Sheldon Pollock, one of the most prominent scholars of Sanskrit literature today, has contributed a jeremiad entitled ‘Crisis in the Classics’ to the journal Social Research Vol. 78 No. 1 (Spring 2011) on the decline of classical philology in India. The article is available as a PDF and its 28 pages have so much good material that I can hardly decide what to quote here, but here’s the heart of Pollock’s observations:
Indeed, there have been no successors to any of the pre-independence generation of Sanskrit scholars, the sort who mastered their discipline and thought conceptually about it and wrote for an international audience: S. N. Dasgupta, S. K. De, Mysore Hiriyanna, P. V. Kane, S. Radhakrishnan, Venkata Raghavan, C. Kunhan Raja, V. S. Sukthankar, are the first in a long and distinguished list from across India (I leave aside the loss of the great tradition of pandit learning, which is now virtually extinct). There have been no major Sanskrit projects in India since the completion of the critical edition of the Ramayana at Baroda more than 30 years ago. All the great classical series (such as Anandasrama, Trivandrum, Gaekwad, Madras) have been more or less discontinued, and as a result the manuscripts in those collections are no longer being published. Indeed, there have been few new Indian editions of complex Sanskrit texts at all from among the scores of important manuscripts that lie unpublished in archives. In the area of hermeneutics (Mimamsa), for example, I know of no one in India today capable of editing works like those edited just a generation ago by P. N. Pattabhirama Sastry or S. Subrahmanya Sastry. (The same holds for many other areas of classical studies; with the death of A. N. Upadhye in 1975 and H. C. Bhayani in 2000, the editing of Prakrit and Apabhramsha works seems to have died too.) I have not encountered a single PhD dissertation on Sanskrit in India—and I have seen many—worthy of publication by a Western university press.

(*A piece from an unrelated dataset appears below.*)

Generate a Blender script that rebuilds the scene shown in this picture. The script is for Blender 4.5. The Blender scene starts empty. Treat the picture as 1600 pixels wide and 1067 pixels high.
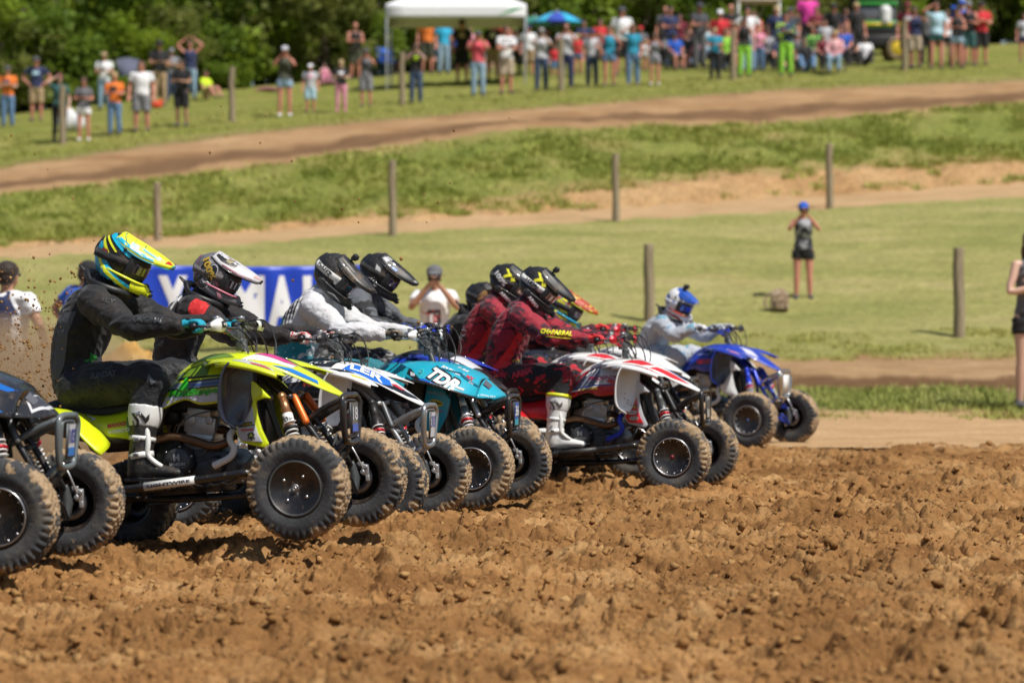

The situation is no different in the other classical languages, as I learned in the late 1990s when I organized a project on the histories of South Asian literary cultures (Pollock 2003). Our core group of colleagues was looking for others to join us who possessed a deep historical understanding of a regional language, conceptual skills, and the capacity to communicate their knowledge effectively. We were able to locate only four qualified scholars in India, and identified no one for a host of languages, including Assamese, Marathi, Newari, Oriya, and Panjabi.
I suspected as much when I visited university bookshops in India: almost no publications from the last 30 years, and heaps of decaying old editions that evidently no one wanted to buy. Online language discussions are so often overrun by Hindu fundamentalist claims that Sanskrit is a divine language and India’s literature the oldest and wisest in the world, but for all the prominence of such views on the internet, this heritage is neglected in India.